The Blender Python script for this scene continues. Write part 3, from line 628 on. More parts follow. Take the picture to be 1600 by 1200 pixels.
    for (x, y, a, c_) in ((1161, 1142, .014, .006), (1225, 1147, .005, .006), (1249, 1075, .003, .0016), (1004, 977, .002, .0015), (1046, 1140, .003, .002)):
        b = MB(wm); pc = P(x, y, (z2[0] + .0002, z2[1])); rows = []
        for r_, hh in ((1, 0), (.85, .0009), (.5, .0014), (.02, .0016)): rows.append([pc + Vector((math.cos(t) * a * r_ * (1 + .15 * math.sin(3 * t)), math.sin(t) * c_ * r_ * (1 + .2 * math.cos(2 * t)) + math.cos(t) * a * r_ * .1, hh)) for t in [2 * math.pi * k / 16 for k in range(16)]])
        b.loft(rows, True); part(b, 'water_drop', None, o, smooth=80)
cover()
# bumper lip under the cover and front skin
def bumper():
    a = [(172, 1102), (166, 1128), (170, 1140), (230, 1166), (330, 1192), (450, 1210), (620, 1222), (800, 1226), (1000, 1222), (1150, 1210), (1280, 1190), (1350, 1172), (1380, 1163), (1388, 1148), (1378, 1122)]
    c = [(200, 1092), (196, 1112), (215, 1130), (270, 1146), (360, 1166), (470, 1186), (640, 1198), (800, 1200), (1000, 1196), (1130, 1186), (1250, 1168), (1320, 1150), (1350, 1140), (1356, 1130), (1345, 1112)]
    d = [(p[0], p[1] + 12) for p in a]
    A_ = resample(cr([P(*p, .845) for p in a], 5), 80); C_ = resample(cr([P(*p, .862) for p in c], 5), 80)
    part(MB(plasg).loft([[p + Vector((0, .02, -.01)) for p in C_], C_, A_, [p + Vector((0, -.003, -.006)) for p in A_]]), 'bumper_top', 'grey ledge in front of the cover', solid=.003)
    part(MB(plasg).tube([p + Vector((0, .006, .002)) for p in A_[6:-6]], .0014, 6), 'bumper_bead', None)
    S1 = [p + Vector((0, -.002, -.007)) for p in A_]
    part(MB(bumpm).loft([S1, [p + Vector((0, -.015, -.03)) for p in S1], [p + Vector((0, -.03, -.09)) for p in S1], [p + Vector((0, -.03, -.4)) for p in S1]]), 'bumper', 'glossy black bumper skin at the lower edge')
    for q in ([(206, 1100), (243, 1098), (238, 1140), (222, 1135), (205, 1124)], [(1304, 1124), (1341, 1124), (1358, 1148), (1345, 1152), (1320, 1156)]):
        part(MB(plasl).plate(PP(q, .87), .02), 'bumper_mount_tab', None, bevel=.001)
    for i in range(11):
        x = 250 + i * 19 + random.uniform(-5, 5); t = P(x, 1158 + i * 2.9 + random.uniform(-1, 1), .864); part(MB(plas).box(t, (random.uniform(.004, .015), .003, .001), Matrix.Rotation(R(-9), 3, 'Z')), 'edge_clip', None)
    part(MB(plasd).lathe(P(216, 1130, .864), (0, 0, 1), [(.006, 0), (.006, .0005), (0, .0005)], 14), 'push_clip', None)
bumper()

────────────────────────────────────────

§ **Prompt**
Each line above is to be repeated exactly.

§ **Written reply**
The Blender Python script for this scene continues. Write part 3, from line 628 on. More parts follow. Take the picture to be 1600 by 1200 pixels.
    for (x, y, a, c_) in ((1161, 1142, .014, .006), (1225, 1147, .005, .006), (1249, 1075, .003, .0016), (1004, 977, .002, .0015), (1046, 1140, .003, .002)):
        b = MB(wm); pc = P(x, y, (z2[0] + .0002, z2[1])); rows = []
        for r_, hh in ((1, 0), (.85, .0009), (.5, .0014), (.02, .0016)): rows.append([pc + Vector((math.cos(t) * a * r_ * (1 + .15 * math.sin(3 * t)), math.sin(t) * c_ * r_ * (1 + .2 * math.cos(2 * t)) + math.cos(t) * a * r_ * .1, hh)) for t in [2 * math.pi * k / 16 for k in range(16)]])
        b.loft(rows, True); part(b, 'water_drop', None, o, smooth=80)
cover()
# bumper lip under the cover and front skin
def bumper():
    a = [(172, 1102), (166, 1128), (170, 1140), (230, 1166), (330, 1192), (450, 1210), (620, 1222), (800, 1226), (1000, 1222), (1150, 1210), (1280, 1190), (1350, 1172), (1380, 1163), (1388, 1148), (1378, 1122)]
    c = [(200, 1092), (196, 1112), (215, 1130), (270, 1146), (360, 1166), (470, 1186), (640, 1198), (800, 1200), (1000, 1196), (1130, 1186), (1250, 1168), (1320, 1150), (1350, 1140), (1356, 1130), (1345, 1112)]
    d = [(p[0], p[1] + 12) for p in a]
    A_ = resample(cr([P(*p, .845) for p in a], 5), 80); C_ = resample(cr([P(*p, .862) for p in c], 5), 80)
    part(MB(plasg).loft([[p + Vector((0, .02, -.01)) for p in C_], C_, A_, [p + Vector((0, -.003, -.006)) for p in A_]]), 'bumper_top', 'grey ledge in front of the cover', solid=.003)
    part(MB(plasg).tube([p + Vector((0, .006, .002)) for p in A_[6:-6]], .0014, 6), 'bumper_bead', None)
    S1 = [p + Vector((0, -.002, -.007)) for p in A_]
    part(MB(bumpm).loft([S1, [p + Vector((0, -.015, -.03)) for p in S1], [p + Vector((0, -.03, -.09)) for p in S1], [p + Vector((0, -.03, -.4)) for p in S1]]), 'bumper', 'glossy black bumper skin at the lower edge')
    for q in ([(206, 1100), (243, 1098), (238, 1140), (222, 1135), (205, 1124)], [(1304, 1124), (1341, 1124), (1358, 1148), (1345, 1152), (1320, 1156)]):
        part(MB(plasl).plate(PP(q, .87), .02), 'bumper_mount_tab', None, bevel=.001)
    for i in range(11):
        x = 250 + i * 19 + random.uniform(-5, 5); t = P(x, 1158 + i * 2.9 + random.uniform(-1, 1), .864); part(MB(plas).box(t, (random.uniform(.004, .015), .003, .001), Matrix.Rotation(R(-9), 3, 'Z')), 'edge_clip', None)
    part(MB(plasd).lathe(P(216, 1130, .864), (0, 0, 1), [(.006, 0), (.006, .0005), (0, .0005)], 14), 'push_clip', None)
bumper()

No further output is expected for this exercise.